**GIVEN DATA**.
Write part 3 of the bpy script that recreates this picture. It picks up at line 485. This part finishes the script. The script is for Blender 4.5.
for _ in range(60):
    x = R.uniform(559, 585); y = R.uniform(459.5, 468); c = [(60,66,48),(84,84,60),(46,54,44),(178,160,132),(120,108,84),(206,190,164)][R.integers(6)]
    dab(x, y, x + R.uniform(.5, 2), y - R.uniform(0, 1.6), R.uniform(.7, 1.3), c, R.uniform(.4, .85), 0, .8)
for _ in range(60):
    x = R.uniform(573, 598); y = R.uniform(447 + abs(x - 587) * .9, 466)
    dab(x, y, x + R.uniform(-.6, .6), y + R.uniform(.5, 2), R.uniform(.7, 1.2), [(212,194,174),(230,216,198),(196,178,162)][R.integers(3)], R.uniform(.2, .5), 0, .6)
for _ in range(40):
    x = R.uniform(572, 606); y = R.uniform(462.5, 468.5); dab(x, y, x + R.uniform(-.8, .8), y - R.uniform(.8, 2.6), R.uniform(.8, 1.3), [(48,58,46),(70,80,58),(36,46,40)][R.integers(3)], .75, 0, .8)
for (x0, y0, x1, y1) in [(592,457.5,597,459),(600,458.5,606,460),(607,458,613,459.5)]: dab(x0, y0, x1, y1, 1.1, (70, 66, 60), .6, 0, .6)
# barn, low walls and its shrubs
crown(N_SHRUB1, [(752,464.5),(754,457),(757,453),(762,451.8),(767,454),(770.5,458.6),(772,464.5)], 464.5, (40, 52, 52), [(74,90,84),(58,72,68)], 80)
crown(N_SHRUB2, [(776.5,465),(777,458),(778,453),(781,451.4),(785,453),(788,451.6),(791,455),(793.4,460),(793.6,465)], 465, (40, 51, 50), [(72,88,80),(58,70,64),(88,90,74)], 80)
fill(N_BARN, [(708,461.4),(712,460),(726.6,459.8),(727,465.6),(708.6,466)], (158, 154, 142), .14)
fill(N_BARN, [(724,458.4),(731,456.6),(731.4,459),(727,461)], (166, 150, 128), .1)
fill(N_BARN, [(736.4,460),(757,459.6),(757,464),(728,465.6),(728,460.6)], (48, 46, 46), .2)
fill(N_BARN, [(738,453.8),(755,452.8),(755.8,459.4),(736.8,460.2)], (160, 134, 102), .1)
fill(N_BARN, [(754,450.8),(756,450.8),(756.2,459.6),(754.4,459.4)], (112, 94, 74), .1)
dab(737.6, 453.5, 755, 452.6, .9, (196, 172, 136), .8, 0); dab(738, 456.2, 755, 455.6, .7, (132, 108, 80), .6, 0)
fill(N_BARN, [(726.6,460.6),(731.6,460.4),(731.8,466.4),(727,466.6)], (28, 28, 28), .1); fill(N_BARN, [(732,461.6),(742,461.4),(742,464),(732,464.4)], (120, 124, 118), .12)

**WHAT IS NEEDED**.
Repeat the material above exactly.

**COMPLETE ANSWER**.
Write part 3 of the bpy script that recreates this picture. It picks up at line 485. This part finishes the script. The script is for Blender 4.5.
for _ in range(60):
    x = R.uniform(559, 585); y = R.uniform(459.5, 468); c = [(60,66,48),(84,84,60),(46,54,44),(178,160,132),(120,108,84),(206,190,164)][R.integers(6)]
    dab(x, y, x + R.uniform(.5, 2), y - R.uniform(0, 1.6), R.uniform(.7, 1.3), c, R.uniform(.4, .85), 0, .8)
for _ in range(60):
    x = R.uniform(573, 598); y = R.uniform(447 + abs(x - 587) * .9, 466)
    dab(x, y, x + R.uniform(-.6, .6), y + R.uniform(.5, 2), R.uniform(.7, 1.2), [(212,194,174),(230,216,198),(196,178,162)][R.integers(3)], R.uniform(.2, .5), 0, .6)
for _ in range(40):
    x = R.uniform(572, 606); y = R.uniform(462.5, 468.5); dab(x, y, x + R.uniform(-.8, .8), y - R.uniform(.8, 2.6), R.uniform(.8, 1.3), [(48,58,46),(70,80,58),(36,46,40)][R.integers(3)], .75, 0, .8)
for (x0, y0, x1, y1) in [(592,457.5,597,459),(600,458.5,606,460),(607,458,613,459.5)]: dab(x0, y0, x1, y1, 1.1, (70, 66, 60), .6, 0, .6)
# barn, low walls and its shrubs
crown(N_SHRUB1, [(752,464.5),(754,457),(757,453),(762,451.8),(767,454),(770.5,458.6),(772,464.5)], 464.5, (40, 52, 52), [(74,90,84),(58,72,68)], 80)
crown(N_SHRUB2, [(776.5,465),(777,458),(778,453),(781,451.4),(785,453),(788,451.6),(791,455),(793.4,460),(793.6,465)], 465, (40, 51, 50), [(72,88,80),(58,70,64),(88,90,74)], 80)
fill(N_BARN, [(708,461.4),(712,460),(726.6,459.8),(727,465.6),(708.6,466)], (158, 154, 142), .14)
fill(N_BARN, [(724,458.4),(731,456.6),(731.4,459),(727,461)], (166, 150, 128), .1)
fill(N_BARN, [(736.4,460),(757,459.6),(757,464),(728,465.6),(728,460.6)], (48, 46, 46), .2)
fill(N_BARN, [(738,453.8),(755,452.8),(755.8,459.4),(736.8,460.2)], (160, 134, 102), .1)
fill(N_BARN, [(754,450.8),(756,450.8),(756.2,459.6),(754.4,459.4)], (112, 94, 74), .1)
dab(737.6, 453.5, 755, 452.6, .9, (196, 172, 136), .8, 0); dab(738, 456.2, 755, 455.6, .7, (132, 108, 80), .6, 0)
fill(N_BARN, [(726.6,460.6),(731.6,460.4),(731.8,466.4),(727,466.6)], (28, 28, 28), .1); fill(N_BARN, [(732,461.6),(742,461.4),(742,464),(732,464.4)], (120, 124, 118), .12)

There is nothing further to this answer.